• [DATASET EXTRACT]
☆ ☆ ☆

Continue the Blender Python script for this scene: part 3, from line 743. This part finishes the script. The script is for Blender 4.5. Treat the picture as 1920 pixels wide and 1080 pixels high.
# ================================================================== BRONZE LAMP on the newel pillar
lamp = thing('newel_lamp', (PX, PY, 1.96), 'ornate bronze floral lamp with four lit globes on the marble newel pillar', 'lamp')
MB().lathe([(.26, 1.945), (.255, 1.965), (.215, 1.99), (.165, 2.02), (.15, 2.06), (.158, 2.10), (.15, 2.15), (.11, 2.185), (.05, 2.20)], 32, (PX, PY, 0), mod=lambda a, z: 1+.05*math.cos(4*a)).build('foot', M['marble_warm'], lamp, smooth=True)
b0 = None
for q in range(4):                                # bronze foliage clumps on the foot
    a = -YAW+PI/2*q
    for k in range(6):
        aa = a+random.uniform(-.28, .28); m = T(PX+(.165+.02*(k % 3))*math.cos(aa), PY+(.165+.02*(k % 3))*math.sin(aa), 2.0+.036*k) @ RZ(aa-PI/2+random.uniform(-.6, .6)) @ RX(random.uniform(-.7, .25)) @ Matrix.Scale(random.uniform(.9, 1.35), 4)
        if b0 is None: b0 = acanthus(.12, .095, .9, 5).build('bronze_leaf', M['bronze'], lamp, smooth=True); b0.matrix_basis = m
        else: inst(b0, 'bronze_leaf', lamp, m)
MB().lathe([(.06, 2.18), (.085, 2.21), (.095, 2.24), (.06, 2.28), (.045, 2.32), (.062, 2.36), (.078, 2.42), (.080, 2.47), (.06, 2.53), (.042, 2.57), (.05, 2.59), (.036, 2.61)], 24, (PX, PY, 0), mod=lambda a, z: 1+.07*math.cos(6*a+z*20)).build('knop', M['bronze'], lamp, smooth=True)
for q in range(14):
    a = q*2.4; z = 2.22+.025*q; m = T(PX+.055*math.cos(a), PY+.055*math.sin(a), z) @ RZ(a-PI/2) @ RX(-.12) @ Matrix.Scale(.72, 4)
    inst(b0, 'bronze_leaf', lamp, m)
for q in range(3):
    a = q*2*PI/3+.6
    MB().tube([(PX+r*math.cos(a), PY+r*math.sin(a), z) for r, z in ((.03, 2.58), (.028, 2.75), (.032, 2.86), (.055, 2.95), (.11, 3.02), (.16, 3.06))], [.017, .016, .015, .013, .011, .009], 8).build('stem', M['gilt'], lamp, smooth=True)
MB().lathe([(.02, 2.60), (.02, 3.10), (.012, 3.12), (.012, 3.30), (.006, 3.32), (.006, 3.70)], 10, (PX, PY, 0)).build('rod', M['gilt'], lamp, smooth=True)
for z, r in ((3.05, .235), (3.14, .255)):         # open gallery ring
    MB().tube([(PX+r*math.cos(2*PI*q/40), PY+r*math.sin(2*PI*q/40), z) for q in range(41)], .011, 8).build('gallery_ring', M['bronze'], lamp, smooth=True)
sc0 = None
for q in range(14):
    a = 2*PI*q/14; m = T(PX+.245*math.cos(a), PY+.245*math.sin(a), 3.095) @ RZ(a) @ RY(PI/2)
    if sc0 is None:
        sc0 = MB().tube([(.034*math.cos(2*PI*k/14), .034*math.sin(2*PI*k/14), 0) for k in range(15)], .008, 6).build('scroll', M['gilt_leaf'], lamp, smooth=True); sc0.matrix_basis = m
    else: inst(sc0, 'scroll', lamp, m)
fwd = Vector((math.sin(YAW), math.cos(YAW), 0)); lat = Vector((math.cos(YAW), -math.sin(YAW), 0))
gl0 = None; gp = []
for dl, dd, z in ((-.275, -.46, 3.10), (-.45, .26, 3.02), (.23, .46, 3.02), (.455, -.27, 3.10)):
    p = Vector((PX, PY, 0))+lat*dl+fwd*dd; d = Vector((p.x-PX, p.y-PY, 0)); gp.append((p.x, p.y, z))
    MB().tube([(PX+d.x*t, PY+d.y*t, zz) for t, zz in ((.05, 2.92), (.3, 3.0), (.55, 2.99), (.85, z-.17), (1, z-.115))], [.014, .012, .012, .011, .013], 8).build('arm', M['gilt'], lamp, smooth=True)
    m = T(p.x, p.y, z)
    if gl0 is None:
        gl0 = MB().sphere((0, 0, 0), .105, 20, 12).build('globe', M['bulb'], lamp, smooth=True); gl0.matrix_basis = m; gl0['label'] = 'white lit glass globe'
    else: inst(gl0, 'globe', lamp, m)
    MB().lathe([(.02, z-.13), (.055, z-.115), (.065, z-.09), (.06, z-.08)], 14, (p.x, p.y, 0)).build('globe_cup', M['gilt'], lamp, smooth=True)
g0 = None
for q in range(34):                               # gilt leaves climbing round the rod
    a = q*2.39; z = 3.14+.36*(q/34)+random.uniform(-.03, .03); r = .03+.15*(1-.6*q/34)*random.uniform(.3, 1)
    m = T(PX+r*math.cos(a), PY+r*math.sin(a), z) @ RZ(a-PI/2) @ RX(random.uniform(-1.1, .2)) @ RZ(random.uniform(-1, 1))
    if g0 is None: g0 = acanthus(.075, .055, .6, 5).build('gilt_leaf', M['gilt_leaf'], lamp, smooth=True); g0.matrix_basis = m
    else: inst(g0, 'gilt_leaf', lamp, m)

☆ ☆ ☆

• [WHAT THE EXERCISE ASKS] Type out the whole listing above again, exactly as it stands.

• [ANSWER TO THE EXERCISE]
Continue the Blender Python script for this scene: part 3, from line 743. This part finishes the script. The script is for Blender 4.5. Treat the picture as 1920 pixels wide and 1080 pixels high.
# ================================================================== BRONZE LAMP on the newel pillar
lamp = thing('newel_lamp', (PX, PY, 1.96), 'ornate bronze floral lamp with four lit globes on the marble newel pillar', 'lamp')
MB().lathe([(.26, 1.945), (.255, 1.965), (.215, 1.99), (.165, 2.02), (.15, 2.06), (.158, 2.10), (.15, 2.15), (.11, 2.185), (.05, 2.20)], 32, (PX, PY, 0), mod=lambda a, z: 1+.05*math.cos(4*a)).build('foot', M['marble_warm'], lamp, smooth=True)
b0 = None
for q in range(4):                                # bronze foliage clumps on the foot
    a = -YAW+PI/2*q
    for k in range(6):
        aa = a+random.uniform(-.28, .28); m = T(PX+(.165+.02*(k % 3))*math.cos(aa), PY+(.165+.02*(k % 3))*math.sin(aa), 2.0+.036*k) @ RZ(aa-PI/2+random.uniform(-.6, .6)) @ RX(random.uniform(-.7, .25)) @ Matrix.Scale(random.uniform(.9, 1.35), 4)
        if b0 is None: b0 = acanthus(.12, .095, .9, 5).build('bronze_leaf', M['bronze'], lamp, smooth=True); b0.matrix_basis = m
        else: inst(b0, 'bronze_leaf', lamp, m)
MB().lathe([(.06, 2.18), (.085, 2.21), (.095, 2.24), (.06, 2.28), (.045, 2.32), (.062, 2.36), (.078, 2.42), (.080, 2.47), (.06, 2.53), (.042, 2.57), (.05, 2.59), (.036, 2.61)], 24, (PX, PY, 0), mod=lambda a, z: 1+.07*math.cos(6*a+z*20)).build('knop', M['bronze'], lamp, smooth=True)
for q in range(14):
    a = q*2.4; z = 2.22+.025*q; m = T(PX+.055*math.cos(a), PY+.055*math.sin(a), z) @ RZ(a-PI/2) @ RX(-.12) @ Matrix.Scale(.72, 4)
    inst(b0, 'bronze_leaf', lamp, m)
for q in range(3):
    a = q*2*PI/3+.6
    MB().tube([(PX+r*math.cos(a), PY+r*math.sin(a), z) for r, z in ((.03, 2.58), (.028, 2.75), (.032, 2.86), (.055, 2.95), (.11, 3.02), (.16, 3.06))], [.017, .016, .015, .013, .011, .009], 8).build('stem', M['gilt'], lamp, smooth=True)
MB().lathe([(.02, 2.60), (.02, 3.10), (.012, 3.12), (.012, 3.30), (.006, 3.32), (.006, 3.70)], 10, (PX, PY, 0)).build('rod', M['gilt'], lamp, smooth=True)
for z, r in ((3.05, .235), (3.14, .255)):         # open gallery ring
    MB().tube([(PX+r*math.cos(2*PI*q/40), PY+r*math.sin(2*PI*q/40), z) for q in range(41)], .011, 8).build('gallery_ring', M['bronze'], lamp, smooth=True)
sc0 = None
for q in range(14):
    a = 2*PI*q/14; m = T(PX+.245*math.cos(a), PY+.245*math.sin(a), 3.095) @ RZ(a) @ RY(PI/2)
    if sc0 is None:
        sc0 = MB().tube([(.034*math.cos(2*PI*k/14), .034*math.sin(2*PI*k/14), 0) for k in range(15)], .008, 6).build('scroll', M['gilt_leaf'], lamp, smooth=True); sc0.matrix_basis = m
    else: inst(sc0, 'scroll', lamp, m)
fwd = Vector((math.sin(YAW), math.cos(YAW), 0)); lat = Vector((math.cos(YAW), -math.sin(YAW), 0))
gl0 = None; gp = []
for dl, dd, z in ((-.275, -.46, 3.10), (-.45, .26, 3.02), (.23, .46, 3.02), (.455, -.27, 3.10)):
    p = Vector((PX, PY, 0))+lat*dl+fwd*dd; d = Vector((p.x-PX, p.y-PY, 0)); gp.append((p.x, p.y, z))
    MB().tube([(PX+d.x*t, PY+d.y*t, zz) for t, zz in ((.05, 2.92), (.3, 3.0), (.55, 2.99), (.85, z-.17), (1, z-.115))], [.014, .012, .012, .011, .013], 8).build('arm', M['gilt'], lamp, smooth=True)
    m = T(p.x, p.y, z)
    if gl0 is None:
        gl0 = MB().sphere((0, 0, 0), .105, 20, 12).build('globe', M['bulb'], lamp, smooth=True); gl0.matrix_basis = m; gl0['label'] = 'white lit glass globe'
    else: inst(gl0, 'globe', lamp, m)
    MB().lathe([(.02, z-.13), (.055, z-.115), (.065, z-.09), (.06, z-.08)], 14, (p.x, p.y, 0)).build('globe_cup', M['gilt'], lamp, smooth=True)
g0 = None
for q in range(34):                               # gilt leaves climbing round the rod
    a = q*2.39; z = 3.14+.36*(q/34)+random.uniform(-.03, .03); r = .03+.15*(1-.6*q/34)*random.uniform(.3, 1)
    m = T(PX+r*math.cos(a), PY+r*math.sin(a), z) @ RZ(a-PI/2) @ RX(random.uniform(-1.1, .2)) @ RZ(random.uniform(-1, 1))
    if g0 is None: g0 = acanthus(.075, .055, .6, 5).build('gilt_leaf', M['gilt_leaf'], lamp, smooth=True); g0.matrix_basis = m
    else: inst(g0, 'gilt_leaf', lamp, m)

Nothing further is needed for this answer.